Are Goals Are a Waste of Time?

I’m a big advocate of settings goals. So, I was very surprised and intrigued when I got an email from Jeff Goins with the subject: Planning for the New Year: Why Goals Are a Waste of Time

In it Jeff writes:

Goals don’t work, and resolutions are a waste of time. For the first time in awhile, I’m not going to bother with any silly plans or projections for the new year.

What you need instead is one crucial ingredient: resolve. Not resolutions; resolve. The willingness to commit to a new way of living.

How do you do this? By creating hew habits. (Leo Babauta taught me this.)

I did this — stopped setting goals and started creating new habits — this year, and it made all the difference.

He goes on to list the many successes he had in 2011 with this approach.

Jeff is a very insightful guy, and this strategy obviously worked for him. Because it’s so radical from my own way of doing things, my mind hasn’t been able to let it go.

Good Habits are Productivity Multipliers

Good habits are productivity multipliers because they help you do things quickly without thinking about them. You probably have habits and routines for all sorts of tasks like mowing the lawn, to cleaning the house, to cooking a meal, to checking and responding to email.

Let’s say I want to visit my friend who lives 50 miles away. If I step out my front door and start walking, no amount of goal setting or will-power is going to get me to his house before dark. What I need is a new way of thinking, a new way of living, a new habit. I need to stop walking and bike it. (Or even better, tap into the power of automation and external power sources and drive a car.)

In that respect, I think Jeff is right. Often what keeps us from achieving our dreams are bad habits and poor organization. We need better systems.

Not the whole story

But with all due respect, I don’t think Jeff gave us the whole story in his blog post.

Some of the accomplishments Jeff listed included launching a new blog, getting a book deal, publishing a few ebooks, changing jobs, and running a half-marathon.

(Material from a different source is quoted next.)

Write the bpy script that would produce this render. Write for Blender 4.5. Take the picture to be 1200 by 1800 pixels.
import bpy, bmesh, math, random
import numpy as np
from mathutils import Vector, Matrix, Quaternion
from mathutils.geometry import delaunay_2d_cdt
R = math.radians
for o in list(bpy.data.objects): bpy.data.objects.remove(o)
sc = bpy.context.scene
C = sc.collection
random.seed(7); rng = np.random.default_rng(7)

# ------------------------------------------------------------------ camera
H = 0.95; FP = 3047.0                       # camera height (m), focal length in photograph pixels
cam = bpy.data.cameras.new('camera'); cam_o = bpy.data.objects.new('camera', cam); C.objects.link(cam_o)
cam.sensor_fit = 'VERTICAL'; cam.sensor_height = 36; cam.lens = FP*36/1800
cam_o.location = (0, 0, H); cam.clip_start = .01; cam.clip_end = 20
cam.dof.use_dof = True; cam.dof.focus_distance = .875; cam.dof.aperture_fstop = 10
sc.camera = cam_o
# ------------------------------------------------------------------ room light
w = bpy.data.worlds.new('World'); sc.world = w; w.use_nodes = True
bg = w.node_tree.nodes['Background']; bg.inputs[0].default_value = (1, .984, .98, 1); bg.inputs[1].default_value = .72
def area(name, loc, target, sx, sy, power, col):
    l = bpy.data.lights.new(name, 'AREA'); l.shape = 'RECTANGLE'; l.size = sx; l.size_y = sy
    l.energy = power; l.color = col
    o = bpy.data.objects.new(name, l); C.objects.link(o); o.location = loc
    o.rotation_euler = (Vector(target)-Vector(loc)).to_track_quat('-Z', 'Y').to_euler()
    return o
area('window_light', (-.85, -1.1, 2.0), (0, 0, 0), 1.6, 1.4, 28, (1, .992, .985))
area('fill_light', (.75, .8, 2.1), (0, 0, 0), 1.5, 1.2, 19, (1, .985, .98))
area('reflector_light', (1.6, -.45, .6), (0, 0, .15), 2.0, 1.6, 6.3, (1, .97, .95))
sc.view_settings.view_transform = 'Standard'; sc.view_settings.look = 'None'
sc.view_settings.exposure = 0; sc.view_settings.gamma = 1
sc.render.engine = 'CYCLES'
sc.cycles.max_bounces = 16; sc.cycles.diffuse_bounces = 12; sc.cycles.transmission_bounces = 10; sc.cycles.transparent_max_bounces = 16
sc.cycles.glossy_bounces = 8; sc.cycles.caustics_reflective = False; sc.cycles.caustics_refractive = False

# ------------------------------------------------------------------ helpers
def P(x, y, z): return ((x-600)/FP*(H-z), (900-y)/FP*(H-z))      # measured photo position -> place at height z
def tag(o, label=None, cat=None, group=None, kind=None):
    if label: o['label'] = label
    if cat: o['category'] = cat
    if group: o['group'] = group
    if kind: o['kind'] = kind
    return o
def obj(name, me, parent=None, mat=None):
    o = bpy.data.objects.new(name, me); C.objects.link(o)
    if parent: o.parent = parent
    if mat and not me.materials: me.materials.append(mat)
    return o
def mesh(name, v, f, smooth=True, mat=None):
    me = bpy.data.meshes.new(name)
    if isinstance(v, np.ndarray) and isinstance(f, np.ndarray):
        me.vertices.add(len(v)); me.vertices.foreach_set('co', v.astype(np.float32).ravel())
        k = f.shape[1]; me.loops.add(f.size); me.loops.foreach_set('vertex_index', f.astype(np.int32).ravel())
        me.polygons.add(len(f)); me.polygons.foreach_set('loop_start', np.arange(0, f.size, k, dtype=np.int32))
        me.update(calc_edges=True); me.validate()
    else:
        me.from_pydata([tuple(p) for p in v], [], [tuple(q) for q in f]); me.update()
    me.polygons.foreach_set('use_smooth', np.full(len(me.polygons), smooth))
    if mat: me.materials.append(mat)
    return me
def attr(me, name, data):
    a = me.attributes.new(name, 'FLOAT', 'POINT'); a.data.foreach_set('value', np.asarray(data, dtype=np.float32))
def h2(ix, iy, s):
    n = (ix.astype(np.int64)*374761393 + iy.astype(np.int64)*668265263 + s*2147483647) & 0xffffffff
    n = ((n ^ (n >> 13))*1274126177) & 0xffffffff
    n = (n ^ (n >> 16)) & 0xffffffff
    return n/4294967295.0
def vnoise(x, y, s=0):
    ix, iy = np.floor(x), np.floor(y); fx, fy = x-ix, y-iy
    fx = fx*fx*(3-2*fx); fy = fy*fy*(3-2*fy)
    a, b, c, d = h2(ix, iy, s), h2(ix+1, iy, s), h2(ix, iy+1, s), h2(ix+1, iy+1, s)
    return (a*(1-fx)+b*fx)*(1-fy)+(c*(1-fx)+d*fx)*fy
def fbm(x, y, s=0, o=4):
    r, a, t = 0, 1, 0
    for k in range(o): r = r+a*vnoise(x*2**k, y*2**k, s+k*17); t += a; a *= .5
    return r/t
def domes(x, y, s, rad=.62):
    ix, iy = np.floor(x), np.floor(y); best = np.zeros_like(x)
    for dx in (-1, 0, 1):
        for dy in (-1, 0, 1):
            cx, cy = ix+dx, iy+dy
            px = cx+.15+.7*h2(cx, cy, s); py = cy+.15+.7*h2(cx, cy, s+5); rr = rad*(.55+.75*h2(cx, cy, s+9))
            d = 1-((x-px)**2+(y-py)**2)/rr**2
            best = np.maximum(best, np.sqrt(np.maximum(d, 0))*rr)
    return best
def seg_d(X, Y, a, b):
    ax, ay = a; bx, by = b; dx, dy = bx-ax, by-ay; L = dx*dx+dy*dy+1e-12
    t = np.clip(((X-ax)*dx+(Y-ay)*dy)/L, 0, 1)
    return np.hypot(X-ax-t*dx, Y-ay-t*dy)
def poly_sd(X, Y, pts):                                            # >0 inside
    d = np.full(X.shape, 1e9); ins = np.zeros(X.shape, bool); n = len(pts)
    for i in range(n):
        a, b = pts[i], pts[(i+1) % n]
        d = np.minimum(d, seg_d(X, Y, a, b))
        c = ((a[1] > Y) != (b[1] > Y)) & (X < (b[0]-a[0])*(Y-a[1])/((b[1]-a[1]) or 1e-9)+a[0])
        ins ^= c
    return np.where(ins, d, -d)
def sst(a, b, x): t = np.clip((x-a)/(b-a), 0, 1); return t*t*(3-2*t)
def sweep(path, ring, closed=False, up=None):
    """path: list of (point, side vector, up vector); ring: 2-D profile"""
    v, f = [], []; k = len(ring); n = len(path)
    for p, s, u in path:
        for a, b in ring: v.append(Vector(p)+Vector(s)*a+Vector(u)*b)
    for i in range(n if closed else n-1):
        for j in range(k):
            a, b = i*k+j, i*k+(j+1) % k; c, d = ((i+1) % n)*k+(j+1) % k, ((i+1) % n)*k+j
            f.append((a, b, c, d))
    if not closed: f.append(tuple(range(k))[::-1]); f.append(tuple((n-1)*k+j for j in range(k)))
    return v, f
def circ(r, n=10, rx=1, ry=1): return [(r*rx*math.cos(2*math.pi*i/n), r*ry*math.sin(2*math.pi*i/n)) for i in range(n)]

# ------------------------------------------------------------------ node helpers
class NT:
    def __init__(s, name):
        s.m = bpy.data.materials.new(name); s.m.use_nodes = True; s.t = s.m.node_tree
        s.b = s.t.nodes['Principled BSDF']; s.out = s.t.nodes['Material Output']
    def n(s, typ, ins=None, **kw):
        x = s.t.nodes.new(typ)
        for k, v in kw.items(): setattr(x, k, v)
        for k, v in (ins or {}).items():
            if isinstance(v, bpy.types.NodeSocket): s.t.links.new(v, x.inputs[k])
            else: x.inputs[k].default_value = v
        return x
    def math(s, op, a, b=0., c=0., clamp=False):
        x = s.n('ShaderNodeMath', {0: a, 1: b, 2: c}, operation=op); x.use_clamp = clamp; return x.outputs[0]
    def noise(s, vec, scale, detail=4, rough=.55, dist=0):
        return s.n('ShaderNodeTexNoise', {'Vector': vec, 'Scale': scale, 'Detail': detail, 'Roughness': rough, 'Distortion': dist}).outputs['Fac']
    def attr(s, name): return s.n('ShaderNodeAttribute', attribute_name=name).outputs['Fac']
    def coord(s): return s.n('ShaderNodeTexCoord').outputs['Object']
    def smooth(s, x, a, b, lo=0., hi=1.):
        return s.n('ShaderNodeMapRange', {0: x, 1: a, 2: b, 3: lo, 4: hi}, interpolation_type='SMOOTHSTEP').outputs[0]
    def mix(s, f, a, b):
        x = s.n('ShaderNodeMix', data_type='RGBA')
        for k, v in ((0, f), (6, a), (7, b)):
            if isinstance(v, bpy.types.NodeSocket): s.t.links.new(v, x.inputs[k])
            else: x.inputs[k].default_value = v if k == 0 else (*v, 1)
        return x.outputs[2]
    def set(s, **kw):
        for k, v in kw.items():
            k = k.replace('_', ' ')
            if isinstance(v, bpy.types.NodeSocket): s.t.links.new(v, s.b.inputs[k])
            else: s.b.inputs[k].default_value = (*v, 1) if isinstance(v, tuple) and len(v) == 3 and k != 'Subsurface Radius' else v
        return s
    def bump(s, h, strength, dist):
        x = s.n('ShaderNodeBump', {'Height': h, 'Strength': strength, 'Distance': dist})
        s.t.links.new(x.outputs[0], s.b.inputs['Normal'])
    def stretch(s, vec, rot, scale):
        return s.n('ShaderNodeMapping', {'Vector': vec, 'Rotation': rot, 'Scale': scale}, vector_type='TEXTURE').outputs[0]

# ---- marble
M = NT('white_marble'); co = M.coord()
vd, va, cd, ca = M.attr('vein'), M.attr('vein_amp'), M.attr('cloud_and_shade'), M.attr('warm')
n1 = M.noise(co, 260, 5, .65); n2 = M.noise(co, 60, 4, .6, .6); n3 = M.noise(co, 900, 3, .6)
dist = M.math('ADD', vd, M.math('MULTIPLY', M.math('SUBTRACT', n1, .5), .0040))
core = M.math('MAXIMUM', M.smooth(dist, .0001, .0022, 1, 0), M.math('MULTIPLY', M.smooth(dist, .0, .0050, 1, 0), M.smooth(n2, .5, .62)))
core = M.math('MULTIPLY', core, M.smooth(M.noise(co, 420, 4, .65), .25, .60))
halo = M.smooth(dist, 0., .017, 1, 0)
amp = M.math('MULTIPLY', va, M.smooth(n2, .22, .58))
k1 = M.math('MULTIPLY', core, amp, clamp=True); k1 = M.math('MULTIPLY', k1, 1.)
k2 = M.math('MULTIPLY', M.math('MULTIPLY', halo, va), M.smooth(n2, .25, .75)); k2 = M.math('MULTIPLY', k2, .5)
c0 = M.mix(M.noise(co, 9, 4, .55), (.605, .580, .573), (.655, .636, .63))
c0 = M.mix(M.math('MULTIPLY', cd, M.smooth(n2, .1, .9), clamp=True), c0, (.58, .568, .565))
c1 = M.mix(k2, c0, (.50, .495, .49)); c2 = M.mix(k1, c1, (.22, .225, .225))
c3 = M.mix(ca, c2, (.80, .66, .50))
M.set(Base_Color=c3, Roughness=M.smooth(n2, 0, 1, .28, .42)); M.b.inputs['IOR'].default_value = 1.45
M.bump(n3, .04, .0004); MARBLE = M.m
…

The habits that produced these results?

  • Started getting up early
  • Over-committed and over-delivered
  • Reached out and made new friends
  • Practiced generosity

Those are great habits to be sure, but if you do those things will you end up with a popular new blog, a book deal, and a medal for completing a half marathon? Not necessarily.

Somewhere along the way Jeff must have set goals for launching a new website, getting a book deal, completing a half marathon and the rest. He may not called them resolutions, or set a specific date or even written them down. But at some point those became goals that he decided to pursue. (Right Jeff?)

Walking may be inefficient, but if I don’t know where I’m going, neither a bike nor a car is not going to get me there faster.

If you want to succeed, it’s important to have both clear goals and good habits.

I think the reason why Jeff’s article has stayed on my mind is because I may be where he was last year. I’ve got a pretty clear idea of what my goals and dreams are. I need to put more attention on developing the habits that are going to empower me to get there.

What do you think? Are goals a waste of time? Have you set goals for 2012? Are you putting more emphasis on clarifying goals or developing better habits?